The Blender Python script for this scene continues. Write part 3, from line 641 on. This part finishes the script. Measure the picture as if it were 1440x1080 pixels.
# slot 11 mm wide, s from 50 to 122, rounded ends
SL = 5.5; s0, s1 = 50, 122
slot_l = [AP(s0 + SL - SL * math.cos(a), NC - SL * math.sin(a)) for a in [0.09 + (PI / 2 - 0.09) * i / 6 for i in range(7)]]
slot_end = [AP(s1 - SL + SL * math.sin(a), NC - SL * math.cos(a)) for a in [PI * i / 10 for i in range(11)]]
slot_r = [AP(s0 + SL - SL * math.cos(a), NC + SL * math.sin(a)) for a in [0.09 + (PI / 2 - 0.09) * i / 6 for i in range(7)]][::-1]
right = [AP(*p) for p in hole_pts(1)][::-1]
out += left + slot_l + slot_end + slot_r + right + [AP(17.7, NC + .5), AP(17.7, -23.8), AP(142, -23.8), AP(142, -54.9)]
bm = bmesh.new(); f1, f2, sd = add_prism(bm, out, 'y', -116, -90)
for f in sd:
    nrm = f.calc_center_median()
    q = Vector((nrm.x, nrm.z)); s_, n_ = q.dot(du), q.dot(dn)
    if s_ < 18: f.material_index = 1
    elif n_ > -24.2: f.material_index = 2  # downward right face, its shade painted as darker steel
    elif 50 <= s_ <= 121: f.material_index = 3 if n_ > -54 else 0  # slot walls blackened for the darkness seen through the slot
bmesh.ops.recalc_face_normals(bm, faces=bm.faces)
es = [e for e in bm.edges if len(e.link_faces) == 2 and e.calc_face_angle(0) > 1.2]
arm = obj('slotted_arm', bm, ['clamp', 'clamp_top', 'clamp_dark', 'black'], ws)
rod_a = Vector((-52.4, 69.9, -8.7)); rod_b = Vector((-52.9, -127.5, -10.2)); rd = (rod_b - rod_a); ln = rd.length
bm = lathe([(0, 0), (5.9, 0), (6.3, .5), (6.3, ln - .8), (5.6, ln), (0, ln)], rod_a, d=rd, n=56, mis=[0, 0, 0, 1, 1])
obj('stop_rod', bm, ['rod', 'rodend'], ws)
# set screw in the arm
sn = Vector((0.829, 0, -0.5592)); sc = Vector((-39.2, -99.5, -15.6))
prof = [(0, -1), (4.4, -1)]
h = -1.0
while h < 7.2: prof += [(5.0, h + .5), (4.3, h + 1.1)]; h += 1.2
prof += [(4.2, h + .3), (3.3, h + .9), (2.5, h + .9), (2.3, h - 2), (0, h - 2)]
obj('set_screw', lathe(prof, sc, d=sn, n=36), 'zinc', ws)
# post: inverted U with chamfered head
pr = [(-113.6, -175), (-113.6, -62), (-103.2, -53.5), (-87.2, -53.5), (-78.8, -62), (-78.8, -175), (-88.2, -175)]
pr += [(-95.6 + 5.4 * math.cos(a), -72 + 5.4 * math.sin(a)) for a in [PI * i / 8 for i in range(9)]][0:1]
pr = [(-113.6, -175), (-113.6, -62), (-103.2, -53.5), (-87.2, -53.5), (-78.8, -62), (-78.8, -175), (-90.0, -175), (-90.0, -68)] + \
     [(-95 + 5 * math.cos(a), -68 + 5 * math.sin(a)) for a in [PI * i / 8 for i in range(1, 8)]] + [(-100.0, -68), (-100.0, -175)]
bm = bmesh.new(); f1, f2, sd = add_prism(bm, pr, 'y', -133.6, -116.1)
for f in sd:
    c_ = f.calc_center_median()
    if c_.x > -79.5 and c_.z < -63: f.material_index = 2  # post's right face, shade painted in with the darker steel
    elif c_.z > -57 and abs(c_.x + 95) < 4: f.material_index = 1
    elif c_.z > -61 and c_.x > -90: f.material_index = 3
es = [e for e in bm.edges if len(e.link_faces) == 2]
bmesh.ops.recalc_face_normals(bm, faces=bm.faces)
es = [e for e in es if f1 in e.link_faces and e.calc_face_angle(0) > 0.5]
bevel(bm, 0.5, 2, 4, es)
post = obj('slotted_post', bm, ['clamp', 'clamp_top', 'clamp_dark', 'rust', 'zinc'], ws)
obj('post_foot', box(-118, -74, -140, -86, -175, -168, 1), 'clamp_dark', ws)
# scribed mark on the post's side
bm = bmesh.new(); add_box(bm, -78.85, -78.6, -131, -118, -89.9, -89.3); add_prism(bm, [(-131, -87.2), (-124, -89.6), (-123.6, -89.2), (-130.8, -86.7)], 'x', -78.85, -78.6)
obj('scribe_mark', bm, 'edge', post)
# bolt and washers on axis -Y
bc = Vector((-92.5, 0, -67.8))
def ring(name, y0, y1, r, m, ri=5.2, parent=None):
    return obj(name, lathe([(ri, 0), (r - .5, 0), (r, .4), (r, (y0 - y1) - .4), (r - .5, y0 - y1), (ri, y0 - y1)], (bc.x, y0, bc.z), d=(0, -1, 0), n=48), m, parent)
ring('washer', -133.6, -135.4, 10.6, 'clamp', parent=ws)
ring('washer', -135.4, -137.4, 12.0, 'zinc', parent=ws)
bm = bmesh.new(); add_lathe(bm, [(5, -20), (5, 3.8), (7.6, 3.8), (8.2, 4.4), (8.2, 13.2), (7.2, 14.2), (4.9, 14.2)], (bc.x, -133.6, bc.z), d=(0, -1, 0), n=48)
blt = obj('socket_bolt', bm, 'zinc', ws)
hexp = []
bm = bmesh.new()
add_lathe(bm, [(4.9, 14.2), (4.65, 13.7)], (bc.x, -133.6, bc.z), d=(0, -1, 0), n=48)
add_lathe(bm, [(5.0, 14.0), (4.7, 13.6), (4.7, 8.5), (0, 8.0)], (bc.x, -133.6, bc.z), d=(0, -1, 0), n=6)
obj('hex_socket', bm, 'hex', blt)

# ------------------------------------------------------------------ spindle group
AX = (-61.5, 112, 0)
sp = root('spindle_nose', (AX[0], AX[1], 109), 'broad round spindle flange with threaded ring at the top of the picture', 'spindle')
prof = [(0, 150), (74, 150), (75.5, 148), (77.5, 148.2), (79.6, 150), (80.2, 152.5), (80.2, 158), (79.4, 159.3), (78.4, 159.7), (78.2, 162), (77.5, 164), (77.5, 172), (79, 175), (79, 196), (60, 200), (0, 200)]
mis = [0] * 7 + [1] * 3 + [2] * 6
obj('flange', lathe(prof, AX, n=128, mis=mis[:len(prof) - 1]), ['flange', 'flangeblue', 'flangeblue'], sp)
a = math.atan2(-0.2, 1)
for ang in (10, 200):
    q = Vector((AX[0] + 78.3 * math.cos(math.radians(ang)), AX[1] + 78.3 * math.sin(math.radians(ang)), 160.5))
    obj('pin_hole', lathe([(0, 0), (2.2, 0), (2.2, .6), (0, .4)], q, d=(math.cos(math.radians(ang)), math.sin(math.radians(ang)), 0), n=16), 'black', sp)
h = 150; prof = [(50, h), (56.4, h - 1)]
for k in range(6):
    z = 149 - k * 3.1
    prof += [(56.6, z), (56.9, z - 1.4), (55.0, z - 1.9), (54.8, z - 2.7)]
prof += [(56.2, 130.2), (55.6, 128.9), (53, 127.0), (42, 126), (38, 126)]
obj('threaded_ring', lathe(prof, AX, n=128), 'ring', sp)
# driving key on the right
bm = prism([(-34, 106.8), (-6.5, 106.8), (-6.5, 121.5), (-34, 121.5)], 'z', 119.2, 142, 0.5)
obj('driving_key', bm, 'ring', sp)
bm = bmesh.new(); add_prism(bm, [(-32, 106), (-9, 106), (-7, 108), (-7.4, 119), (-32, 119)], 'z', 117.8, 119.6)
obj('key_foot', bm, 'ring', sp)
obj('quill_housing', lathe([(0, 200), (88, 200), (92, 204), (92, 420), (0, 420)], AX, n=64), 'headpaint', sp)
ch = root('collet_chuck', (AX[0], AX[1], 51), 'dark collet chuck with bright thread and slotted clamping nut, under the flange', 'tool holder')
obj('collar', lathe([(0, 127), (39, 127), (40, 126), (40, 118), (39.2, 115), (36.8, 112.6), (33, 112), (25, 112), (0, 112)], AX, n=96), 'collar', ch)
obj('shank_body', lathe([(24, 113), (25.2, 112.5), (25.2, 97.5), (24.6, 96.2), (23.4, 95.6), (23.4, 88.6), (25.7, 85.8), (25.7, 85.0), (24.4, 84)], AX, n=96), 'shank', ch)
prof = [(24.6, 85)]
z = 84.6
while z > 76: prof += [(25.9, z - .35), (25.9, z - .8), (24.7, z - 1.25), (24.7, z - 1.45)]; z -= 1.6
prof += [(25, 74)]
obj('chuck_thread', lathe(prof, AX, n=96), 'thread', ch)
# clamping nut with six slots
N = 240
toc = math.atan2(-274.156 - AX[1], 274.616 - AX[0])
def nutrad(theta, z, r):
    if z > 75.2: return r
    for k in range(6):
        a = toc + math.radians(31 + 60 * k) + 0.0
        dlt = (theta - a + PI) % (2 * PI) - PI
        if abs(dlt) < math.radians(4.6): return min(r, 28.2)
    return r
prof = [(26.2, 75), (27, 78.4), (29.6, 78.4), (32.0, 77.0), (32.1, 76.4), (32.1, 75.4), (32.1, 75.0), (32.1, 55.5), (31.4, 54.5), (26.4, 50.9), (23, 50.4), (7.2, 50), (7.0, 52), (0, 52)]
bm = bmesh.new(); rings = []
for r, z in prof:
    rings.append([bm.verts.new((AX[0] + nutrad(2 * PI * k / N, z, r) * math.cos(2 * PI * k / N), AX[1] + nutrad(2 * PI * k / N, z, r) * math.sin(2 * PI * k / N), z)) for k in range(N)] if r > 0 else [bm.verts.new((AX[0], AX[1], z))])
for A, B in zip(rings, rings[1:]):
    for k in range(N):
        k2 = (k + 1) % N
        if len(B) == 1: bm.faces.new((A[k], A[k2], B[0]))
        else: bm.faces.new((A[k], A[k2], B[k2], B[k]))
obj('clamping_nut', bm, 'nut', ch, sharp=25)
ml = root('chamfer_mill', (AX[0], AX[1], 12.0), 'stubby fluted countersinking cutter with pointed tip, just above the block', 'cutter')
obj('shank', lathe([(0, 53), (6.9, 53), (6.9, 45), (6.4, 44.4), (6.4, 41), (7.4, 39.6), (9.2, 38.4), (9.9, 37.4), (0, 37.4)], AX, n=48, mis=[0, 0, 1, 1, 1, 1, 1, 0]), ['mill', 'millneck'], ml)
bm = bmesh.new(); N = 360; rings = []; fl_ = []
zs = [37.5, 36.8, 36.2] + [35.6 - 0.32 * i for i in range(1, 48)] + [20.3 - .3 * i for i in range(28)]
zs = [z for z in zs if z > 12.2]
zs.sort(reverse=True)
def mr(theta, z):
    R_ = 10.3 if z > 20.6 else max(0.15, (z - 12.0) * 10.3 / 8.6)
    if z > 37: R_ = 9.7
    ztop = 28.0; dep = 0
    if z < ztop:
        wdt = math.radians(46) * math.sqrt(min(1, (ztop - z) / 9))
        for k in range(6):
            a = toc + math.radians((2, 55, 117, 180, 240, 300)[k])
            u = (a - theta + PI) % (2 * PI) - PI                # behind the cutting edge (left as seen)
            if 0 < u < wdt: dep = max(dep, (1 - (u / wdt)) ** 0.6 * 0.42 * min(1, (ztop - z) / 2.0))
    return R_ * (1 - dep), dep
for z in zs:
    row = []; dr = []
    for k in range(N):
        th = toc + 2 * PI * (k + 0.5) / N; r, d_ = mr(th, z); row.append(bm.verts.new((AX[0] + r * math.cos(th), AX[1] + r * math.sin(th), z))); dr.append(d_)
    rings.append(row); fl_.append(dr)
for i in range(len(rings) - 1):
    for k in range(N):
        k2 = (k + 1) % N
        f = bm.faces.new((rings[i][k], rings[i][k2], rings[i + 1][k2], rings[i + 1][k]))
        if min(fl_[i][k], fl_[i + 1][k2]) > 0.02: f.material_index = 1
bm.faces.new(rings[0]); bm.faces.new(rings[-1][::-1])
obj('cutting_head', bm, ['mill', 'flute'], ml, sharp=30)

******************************

> **PROBLEM STATEMENT**
Scan the material above. Copy each line that holds the word "from".

> **EXERCISE OUTPUT**
The Blender Python script for this scene continues. Write part 3, from line 641 on. This part finishes the script. Measure the picture as if it were 1440x1080 pixels.
# slot 11 mm wide, s from 50 to 122, rounded ends